Deal or no deal? Some 15 minutes into the final round, Nimble Thimble wants one. He would trade my single orange property, Vine St, for his Leicester Square. The offer would complete my yellow set of properties and I could start building houses. This was a no-brainer. Deal! Even better, as this last game wound on I was cleaning up.

Despite being at the table with the three best players - including a double New Zealand champ - I was the only player to complete sets of properties (the brown set, Old Kent and Whitechapel roads, was the other) and I got busy building houses, collecting rent and getting rich. As the hour drew to a close it was plain I'd won this final game, I would be the best. And then it dawned: Nimble Thimble had manipulated the game, allowing me to win, but hopefully helping him to win bigger.

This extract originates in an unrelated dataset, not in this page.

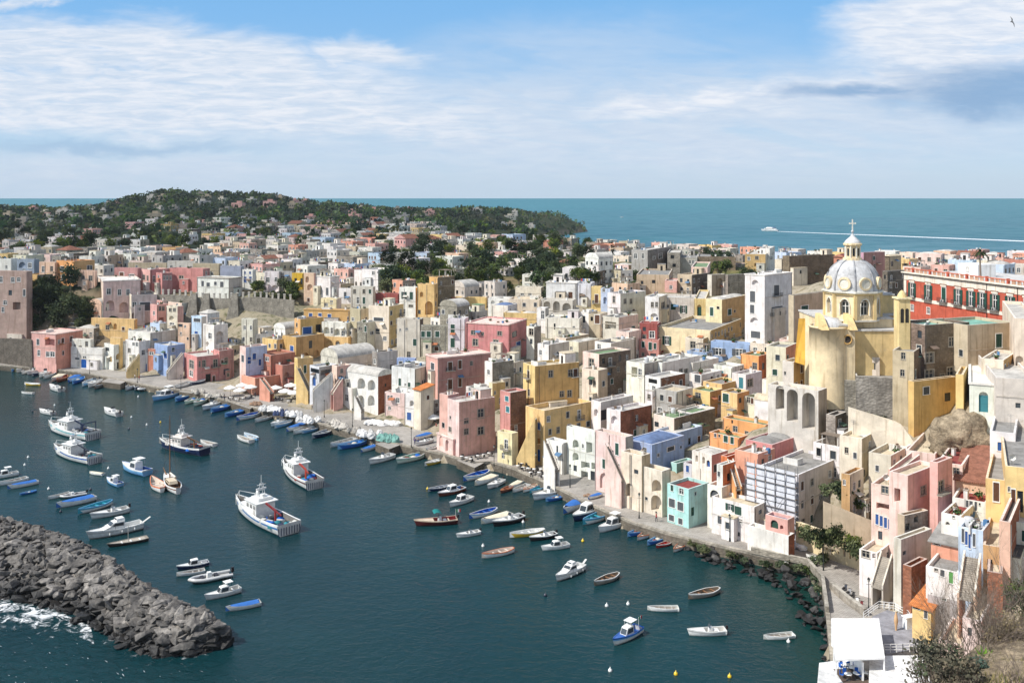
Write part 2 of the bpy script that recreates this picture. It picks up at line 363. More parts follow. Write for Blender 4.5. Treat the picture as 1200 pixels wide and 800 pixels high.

By trading Vine for Leicester, I had unwittingly helped him block any chance of Squire - who was in second place going into the last round - winning the whole shebang. Here's how it worked: with Thimble owning Vine St, there was no chance Squire could complete Vine's set of properties (he was holding the other two orange streets). Why? Because there was no way in hell Thimble would trade it. No set meant no chance of Squire coining it.

Thimble, the risk management expert, had assessed the bigger strategic picture, made his calculations and backed his luck to win the tournament even if he lost this game. He'd also played me like a Stradivarius. As I counted up my cash and properties at the end of the game, my smugness at beating the best - and finishing a satisfactory seventh out of 20 players - was rather overwhelmed by the embarrassment of being so easily manipulated.

To his credit, Squire still shook my hand as we got up from the table to wait for Mr Monopoly to crown Thimble as Auckland champion and not him - and although he didn't mentioned it, we both knew it was plain enough: in that final hour, I'd been handed a lesson.

Monopoly, it is said, is just a game. But amateurs should stay well clear.